DATA FOR THIS EXERCISE:
= = =

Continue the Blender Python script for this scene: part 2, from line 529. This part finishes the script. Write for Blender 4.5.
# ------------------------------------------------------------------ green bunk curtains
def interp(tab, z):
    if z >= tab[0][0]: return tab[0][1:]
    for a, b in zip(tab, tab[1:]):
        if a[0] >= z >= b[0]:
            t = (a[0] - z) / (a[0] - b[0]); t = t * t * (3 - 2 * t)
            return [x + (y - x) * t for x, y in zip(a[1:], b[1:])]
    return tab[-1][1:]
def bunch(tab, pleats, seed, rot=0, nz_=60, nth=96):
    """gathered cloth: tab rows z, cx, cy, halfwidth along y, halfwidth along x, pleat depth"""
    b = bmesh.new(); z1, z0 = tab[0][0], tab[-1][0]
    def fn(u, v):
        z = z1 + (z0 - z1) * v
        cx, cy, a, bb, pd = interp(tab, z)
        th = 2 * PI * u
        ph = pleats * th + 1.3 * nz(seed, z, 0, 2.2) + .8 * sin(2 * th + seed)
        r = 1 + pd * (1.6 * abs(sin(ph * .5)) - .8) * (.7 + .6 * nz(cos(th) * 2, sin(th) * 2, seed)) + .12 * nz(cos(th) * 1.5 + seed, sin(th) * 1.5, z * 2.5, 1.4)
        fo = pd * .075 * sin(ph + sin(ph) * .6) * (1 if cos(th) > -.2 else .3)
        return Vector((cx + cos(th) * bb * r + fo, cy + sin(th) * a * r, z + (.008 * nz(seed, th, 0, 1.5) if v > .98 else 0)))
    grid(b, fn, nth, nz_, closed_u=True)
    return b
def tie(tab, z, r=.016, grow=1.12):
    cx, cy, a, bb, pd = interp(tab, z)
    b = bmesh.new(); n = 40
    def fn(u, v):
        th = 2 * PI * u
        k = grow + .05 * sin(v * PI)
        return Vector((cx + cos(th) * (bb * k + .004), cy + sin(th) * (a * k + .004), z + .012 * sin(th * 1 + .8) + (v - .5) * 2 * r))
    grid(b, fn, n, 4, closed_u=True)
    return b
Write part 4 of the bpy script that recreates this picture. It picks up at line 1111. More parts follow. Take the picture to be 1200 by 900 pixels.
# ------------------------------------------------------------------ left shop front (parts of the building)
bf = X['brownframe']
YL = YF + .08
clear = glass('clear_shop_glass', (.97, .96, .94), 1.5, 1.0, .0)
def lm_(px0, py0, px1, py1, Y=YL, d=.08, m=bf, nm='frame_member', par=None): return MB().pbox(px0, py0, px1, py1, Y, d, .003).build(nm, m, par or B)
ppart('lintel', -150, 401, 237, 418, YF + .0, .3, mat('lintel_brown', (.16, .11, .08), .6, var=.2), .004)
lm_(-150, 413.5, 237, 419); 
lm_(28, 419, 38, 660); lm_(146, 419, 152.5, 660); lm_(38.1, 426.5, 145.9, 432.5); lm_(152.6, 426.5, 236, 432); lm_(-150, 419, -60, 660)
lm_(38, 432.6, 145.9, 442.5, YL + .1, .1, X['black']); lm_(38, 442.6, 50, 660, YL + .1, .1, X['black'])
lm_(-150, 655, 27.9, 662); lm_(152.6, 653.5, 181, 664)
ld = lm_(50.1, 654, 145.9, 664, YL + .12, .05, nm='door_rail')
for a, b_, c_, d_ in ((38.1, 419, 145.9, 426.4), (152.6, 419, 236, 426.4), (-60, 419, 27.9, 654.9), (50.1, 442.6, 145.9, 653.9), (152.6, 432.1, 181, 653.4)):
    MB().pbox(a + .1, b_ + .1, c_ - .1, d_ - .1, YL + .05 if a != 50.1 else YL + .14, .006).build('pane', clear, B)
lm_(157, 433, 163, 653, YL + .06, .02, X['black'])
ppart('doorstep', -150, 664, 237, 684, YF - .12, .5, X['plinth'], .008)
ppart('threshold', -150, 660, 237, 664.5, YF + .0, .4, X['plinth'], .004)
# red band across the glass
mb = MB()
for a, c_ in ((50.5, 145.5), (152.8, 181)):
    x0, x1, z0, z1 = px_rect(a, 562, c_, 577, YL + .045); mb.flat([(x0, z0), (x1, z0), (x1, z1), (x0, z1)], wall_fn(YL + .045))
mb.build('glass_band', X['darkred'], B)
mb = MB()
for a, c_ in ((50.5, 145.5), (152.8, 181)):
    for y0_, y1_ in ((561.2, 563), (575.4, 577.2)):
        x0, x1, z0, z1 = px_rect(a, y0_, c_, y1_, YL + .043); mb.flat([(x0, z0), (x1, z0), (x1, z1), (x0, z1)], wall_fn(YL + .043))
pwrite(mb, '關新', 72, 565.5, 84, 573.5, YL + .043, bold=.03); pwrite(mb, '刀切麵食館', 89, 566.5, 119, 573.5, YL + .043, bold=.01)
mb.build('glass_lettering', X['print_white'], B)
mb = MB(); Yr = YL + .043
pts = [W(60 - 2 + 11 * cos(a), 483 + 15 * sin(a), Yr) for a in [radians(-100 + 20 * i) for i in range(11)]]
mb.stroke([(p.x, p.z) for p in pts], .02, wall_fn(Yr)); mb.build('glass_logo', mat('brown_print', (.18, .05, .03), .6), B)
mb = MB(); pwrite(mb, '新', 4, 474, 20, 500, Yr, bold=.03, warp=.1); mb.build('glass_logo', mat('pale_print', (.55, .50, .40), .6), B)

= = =

TASK OBJECTIVE: Return the whole listing exactly.

TASK OUTPUT:
Continue the Blender Python script for this scene: part 2, from line 529. This part finishes the script. Write for Blender 4.5.
# ------------------------------------------------------------------ green bunk curtains
def interp(tab, z):
    if z >= tab[0][0]: return tab[0][1:]
    for a, b in zip(tab, tab[1:]):
        if a[0] >= z >= b[0]:
            t = (a[0] - z) / (a[0] - b[0]); t = t * t * (3 - 2 * t)
            return [x + (y - x) * t for x, y in zip(a[1:], b[1:])]
    return tab[-1][1:]
def bunch(tab, pleats, seed, rot=0, nz_=60, nth=96):
    """gathered cloth: tab rows z, cx, cy, halfwidth along y, halfwidth along x, pleat depth"""
    b = bmesh.new(); z1, z0 = tab[0][0], tab[-1][0]
    def fn(u, v):
        z = z1 + (z0 - z1) * v
        cx, cy, a, bb, pd = interp(tab, z)
        th = 2 * PI * u
        ph = pleats * th + 1.3 * nz(seed, z, 0, 2.2) + .8 * sin(2 * th + seed)
        r = 1 + pd * (1.6 * abs(sin(ph * .5)) - .8) * (.7 + .6 * nz(cos(th) * 2, sin(th) * 2, seed)) + .12 * nz(cos(th) * 1.5 + seed, sin(th) * 1.5, z * 2.5, 1.4)
        fo = pd * .075 * sin(ph + sin(ph) * .6) * (1 if cos(th) > -.2 else .3)
        return Vector((cx + cos(th) * bb * r + fo, cy + sin(th) * a * r, z + (.008 * nz(seed, th, 0, 1.5) if v > .98 else 0)))
    grid(b, fn, nth, nz_, closed_u=True)
    return b
def tie(tab, z, r=.016, grow=1.12):
    cx, cy, a, bb, pd = interp(tab, z)
    b = bmesh.new(); n = 40
    def fn(u, v):
        th = 2 * PI * u
        k = grow + .05 * sin(v * PI)
        return Vector((cx + cos(th) * (bb * k + .004), cy + sin(th) * (a * k + .004), z + .012 * sin(th * 1 + .8) + (v - .5) * 2 * r))
    grid(b, fn, n, 4, closed_u=True)
    return b
Write part 4 of the bpy script that recreates this picture. It picks up at line 1111. More parts follow. Take the picture to be 1200 by 900 pixels.
# ------------------------------------------------------------------ left shop front (parts of the building)
bf = X['brownframe']
YL = YF + .08
clear = glass('clear_shop_glass', (.97, .96, .94), 1.5, 1.0, .0)
def lm_(px0, py0, px1, py1, Y=YL, d=.08, m=bf, nm='frame_member', par=None): return MB().pbox(px0, py0, px1, py1, Y, d, .003).build(nm, m, par or B)
ppart('lintel', -150, 401, 237, 418, YF + .0, .3, mat('lintel_brown', (.16, .11, .08), .6, var=.2), .004)
lm_(-150, 413.5, 237, 419); 
lm_(28, 419, 38, 660); lm_(146, 419, 152.5, 660); lm_(38.1, 426.5, 145.9, 432.5); lm_(152.6, 426.5, 236, 432); lm_(-150, 419, -60, 660)
lm_(38, 432.6, 145.9, 442.5, YL + .1, .1, X['black']); lm_(38, 442.6, 50, 660, YL + .1, .1, X['black'])
lm_(-150, 655, 27.9, 662); lm_(152.6, 653.5, 181, 664)
ld = lm_(50.1, 654, 145.9, 664, YL + .12, .05, nm='door_rail')
for a, b_, c_, d_ in ((38.1, 419, 145.9, 426.4), (152.6, 419, 236, 426.4), (-60, 419, 27.9, 654.9), (50.1, 442.6, 145.9, 653.9), (152.6, 432.1, 181, 653.4)):
    MB().pbox(a + .1, b_ + .1, c_ - .1, d_ - .1, YL + .05 if a != 50.1 else YL + .14, .006).build('pane', clear, B)
lm_(157, 433, 163, 653, YL + .06, .02, X['black'])
ppart('doorstep', -150, 664, 237, 684, YF - .12, .5, X['plinth'], .008)
ppart('threshold', -150, 660, 237, 664.5, YF + .0, .4, X['plinth'], .004)
# red band across the glass
mb = MB()
for a, c_ in ((50.5, 145.5), (152.8, 181)):
    x0, x1, z0, z1 = px_rect(a, 562, c_, 577, YL + .045); mb.flat([(x0, z0), (x1, z0), (x1, z1), (x0, z1)], wall_fn(YL + .045))
mb.build('glass_band', X['darkred'], B)
mb = MB()
for a, c_ in ((50.5, 145.5), (152.8, 181)):
    for y0_, y1_ in ((561.2, 563), (575.4, 577.2)):
        x0, x1, z0, z1 = px_rect(a, y0_, c_, y1_, YL + .043); mb.flat([(x0, z0), (x1, z0), (x1, z1), (x0, z1)], wall_fn(YL + .043))
pwrite(mb, '關新', 72, 565.5, 84, 573.5, YL + .043, bold=.03); pwrite(mb, '刀切麵食館', 89, 566.5, 119, 573.5, YL + .043, bold=.01)
mb.build('glass_lettering', X['print_white'], B)
mb = MB(); Yr = YL + .043
pts = [W(60 - 2 + 11 * cos(a), 483 + 15 * sin(a), Yr) for a in [radians(-100 + 20 * i) for i in range(11)]]
mb.stroke([(p.x, p.z) for p in pts], .02, wall_fn(Yr)); mb.build('glass_logo', mat('brown_print', (.18, .05, .03), .6), B)
mb = MB(); pwrite(mb, '新', 4, 474, 20, 500, Yr, bold=.03, warp=.1); mb.build('glass_logo', mat('pale_print', (.55, .50, .40), .6), B)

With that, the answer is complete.